Garnett set it all into motion as a year after he got drafted, Kobe Bryant went from high school to the NBA. A year after Bryant, Jermaine O'Neal, who went on to have an 18-year NBA career, followed suit. In 1997, Tracy McGrady did the same thing.
These players helped to make up the collective identity of the NBA in the early 2000s. Other big names joined them like Amare Stoudemire before LeBron James, arguably the most popular high school athlete of all time, made his widely publicized ascension from St. Vincent-St. Mary to the No. 1 overall pick by the Cleveland Cavaliers in 2003.
There were plenty of busts from the high school ranks along the way, players like Korleone Young, James Lang and Robert Swift who just weren't ready for the NBA. The league in 2006 ended the jump from high school to the NBA, putting a rule in place that players had to be at least one year removed from high school.
But undoubtedly, Garnett changed the landscape of the league with the decision he made as a 19-year-old, and another choice of his years later shifted the NBA once more.
Garnett at that time was a rarity. Not because of his superb athletic talent or undeniable basketball instincts -- the NBA had for sure already seen those -- but due to his willingness to accept an enormous challenge that everyone seemed to bypass.
A perennial All-Star with the Timberwolves, Garnett had plenty of individual success with Minnesota but couldn't find team triumph in the postseason. The Timberwolves lost in the first round of the Western Conference playoffs seven consecutive seasons with Garnett from 1997 to 2003 before breaking through to the Western Conference finals in 2004, but coming up short in that series, too.
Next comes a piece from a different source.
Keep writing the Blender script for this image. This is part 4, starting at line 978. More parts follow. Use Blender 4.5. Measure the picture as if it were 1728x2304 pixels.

After two straight below .500 seasons, Garnett's supreme talent was clearly being wasted in Minnesota. Garnett looked for greener pastures in the 2007 offseason and had plenty of leverage due to his contract situation. According to NBC Sports' Dan Feldman, Garnett had a big say in where he wound up because he could sign a sizable extension with his new team or opt-out at the end of the season in 2008.
But then-Celtics president of basketball operations Danny Ainge and others convinced Garnett that Boston would be the perfect fit for him. So after the Celtics traded for Ray Allen on draft night in 2007, Ainge orchestrated a deal to acquire Garnett a month later, giving up five players and two first-round draft picks to complete the trade.
And just like that Garnett became a part of another NBA movement, setting off the modern Big Three era.
Paul Pierce, Allen and Garnett meshed so well they captured an NBA title in their first season together and went to another NBA Finals two years later. Like any professional sports league, teams are copycats and the Celtics' blueprint for success was suddenly seen all around the league.
James formed his own Big Three with Dwyane Wade and Chris Bosh in Miami, which resulted in that trio capturing the NBA crown twice over a four-year span. James left Miami behind after the 2013-14 season, and made sure he was flanked by two stars in Kyrie Irving and Kevin Love in his return to Cleveland.
The model the Celtics used with Garnett quickly became the go-to for how to build a roster. Use whatever method possible to get three stars together and then surround them with complementary pieces. The Oklahoma City Thunder did it through the draft, selecting Russell Westbrook and James Harden in the top five back-to-back years to have them join forces with Kevin Durant.
Even after the Golden State Warriors won a title in 2015, they went out and added Kevin Durant during the 2016 offseason. Two more titles with Durant alongside Klay Thompson and Steph Curry cemented their dynasty.
But once again, it was Garnett who got it all started. The way he changed the NBA not once, but twice should always be mentioned as part of his illustrious career. He left an indelible mark on the league and that can't ever be taken away from him.
Doubting Garnett looks foolish now because, with him, anything seems possible.